(Entries with scene source code)
☆ ☆ ☆ ☆
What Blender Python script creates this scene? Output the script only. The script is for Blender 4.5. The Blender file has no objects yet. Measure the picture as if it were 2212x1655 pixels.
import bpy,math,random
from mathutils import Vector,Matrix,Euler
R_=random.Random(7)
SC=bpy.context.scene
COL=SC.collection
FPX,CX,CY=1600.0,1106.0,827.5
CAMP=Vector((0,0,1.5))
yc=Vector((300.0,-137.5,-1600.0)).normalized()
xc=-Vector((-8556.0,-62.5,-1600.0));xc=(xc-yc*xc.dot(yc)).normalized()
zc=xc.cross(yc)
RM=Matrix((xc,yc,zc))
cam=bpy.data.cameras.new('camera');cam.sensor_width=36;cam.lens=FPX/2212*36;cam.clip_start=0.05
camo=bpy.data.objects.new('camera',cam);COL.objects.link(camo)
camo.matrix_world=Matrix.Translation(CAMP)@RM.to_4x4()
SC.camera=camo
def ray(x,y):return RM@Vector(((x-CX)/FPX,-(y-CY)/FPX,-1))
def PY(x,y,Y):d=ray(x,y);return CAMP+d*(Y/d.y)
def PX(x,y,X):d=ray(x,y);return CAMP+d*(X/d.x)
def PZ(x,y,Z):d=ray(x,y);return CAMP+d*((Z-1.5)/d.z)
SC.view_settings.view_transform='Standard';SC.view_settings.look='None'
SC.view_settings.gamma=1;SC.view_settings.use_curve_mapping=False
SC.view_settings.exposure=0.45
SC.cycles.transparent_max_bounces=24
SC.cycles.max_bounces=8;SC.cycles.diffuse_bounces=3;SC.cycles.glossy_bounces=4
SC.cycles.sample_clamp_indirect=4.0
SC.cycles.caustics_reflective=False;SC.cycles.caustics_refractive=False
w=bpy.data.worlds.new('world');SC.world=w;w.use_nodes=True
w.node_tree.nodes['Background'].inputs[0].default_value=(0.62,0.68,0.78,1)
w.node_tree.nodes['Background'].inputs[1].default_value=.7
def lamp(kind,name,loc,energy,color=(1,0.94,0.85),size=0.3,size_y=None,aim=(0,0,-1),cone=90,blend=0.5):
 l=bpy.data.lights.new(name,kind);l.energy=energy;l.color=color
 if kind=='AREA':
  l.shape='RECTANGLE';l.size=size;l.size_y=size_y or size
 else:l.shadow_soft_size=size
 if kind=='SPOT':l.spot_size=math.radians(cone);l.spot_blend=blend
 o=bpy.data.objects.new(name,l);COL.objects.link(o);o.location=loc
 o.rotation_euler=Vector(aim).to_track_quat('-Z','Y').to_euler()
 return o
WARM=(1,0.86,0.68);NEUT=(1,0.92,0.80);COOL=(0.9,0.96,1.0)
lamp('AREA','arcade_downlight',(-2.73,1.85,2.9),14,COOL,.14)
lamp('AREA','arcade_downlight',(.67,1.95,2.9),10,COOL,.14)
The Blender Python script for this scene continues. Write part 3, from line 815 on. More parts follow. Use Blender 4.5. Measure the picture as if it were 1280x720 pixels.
☆ ☆ ☆ ☆
Problem
Recopy the entries above exactly, with every line included.

Result for this exercise
What Blender Python script creates this scene? Output the script only. The script is for Blender 4.5. The Blender file has no objects yet. Measure the picture as if it were 2212x1655 pixels.
import bpy,math,random
from mathutils import Vector,Matrix,Euler
R_=random.Random(7)
SC=bpy.context.scene
COL=SC.collection
FPX,CX,CY=1600.0,1106.0,827.5
CAMP=Vector((0,0,1.5))
yc=Vector((300.0,-137.5,-1600.0)).normalized()
xc=-Vector((-8556.0,-62.5,-1600.0));xc=(xc-yc*xc.dot(yc)).normalized()
zc=xc.cross(yc)
RM=Matrix((xc,yc,zc))
cam=bpy.data.cameras.new('camera');cam.sensor_width=36;cam.lens=FPX/2212*36;cam.clip_start=0.05
camo=bpy.data.objects.new('camera',cam);COL.objects.link(camo)
camo.matrix_world=Matrix.Translation(CAMP)@RM.to_4x4()
SC.camera=camo
def ray(x,y):return RM@Vector(((x-CX)/FPX,-(y-CY)/FPX,-1))
def PY(x,y,Y):d=ray(x,y);return CAMP+d*(Y/d.y)
def PX(x,y,X):d=ray(x,y);return CAMP+d*(X/d.x)
def PZ(x,y,Z):d=ray(x,y);return CAMP+d*((Z-1.5)/d.z)
SC.view_settings.view_transform='Standard';SC.view_settings.look='None'
SC.view_settings.gamma=1;SC.view_settings.use_curve_mapping=False
SC.view_settings.exposure=0.45
SC.cycles.transparent_max_bounces=24
SC.cycles.max_bounces=8;SC.cycles.diffuse_bounces=3;SC.cycles.glossy_bounces=4
SC.cycles.sample_clamp_indirect=4.0
SC.cycles.caustics_reflective=False;SC.cycles.caustics_refractive=False
w=bpy.data.worlds.new('world');SC.world=w;w.use_nodes=True
w.node_tree.nodes['Background'].inputs[0].default_value=(0.62,0.68,0.78,1)
w.node_tree.nodes['Background'].inputs[1].default_value=.7
def lamp(kind,name,loc,energy,color=(1,0.94,0.85),size=0.3,size_y=None,aim=(0,0,-1),cone=90,blend=0.5):
 l=bpy.data.lights.new(name,kind);l.energy=energy;l.color=color
 if kind=='AREA':
  l.shape='RECTANGLE';l.size=size;l.size_y=size_y or size
 else:l.shadow_soft_size=size
 if kind=='SPOT':l.spot_size=math.radians(cone);l.spot_blend=blend
 o=bpy.data.objects.new(name,l);COL.objects.link(o);o.location=loc
 o.rotation_euler=Vector(aim).to_track_quat('-Z','Y').to_euler()
 return o
WARM=(1,0.86,0.68);NEUT=(1,0.92,0.80);COOL=(0.9,0.96,1.0)
lamp('AREA','arcade_downlight',(-2.73,1.85,2.9),14,COOL,.14)
lamp('AREA','arcade_downlight',(.67,1.95,2.9),10,COOL,.14)
The Blender Python script for this scene continues. Write part 3, from line 815 on. More parts follow. Use Blender 4.5. Measure the picture as if it were 1280x720 pixels.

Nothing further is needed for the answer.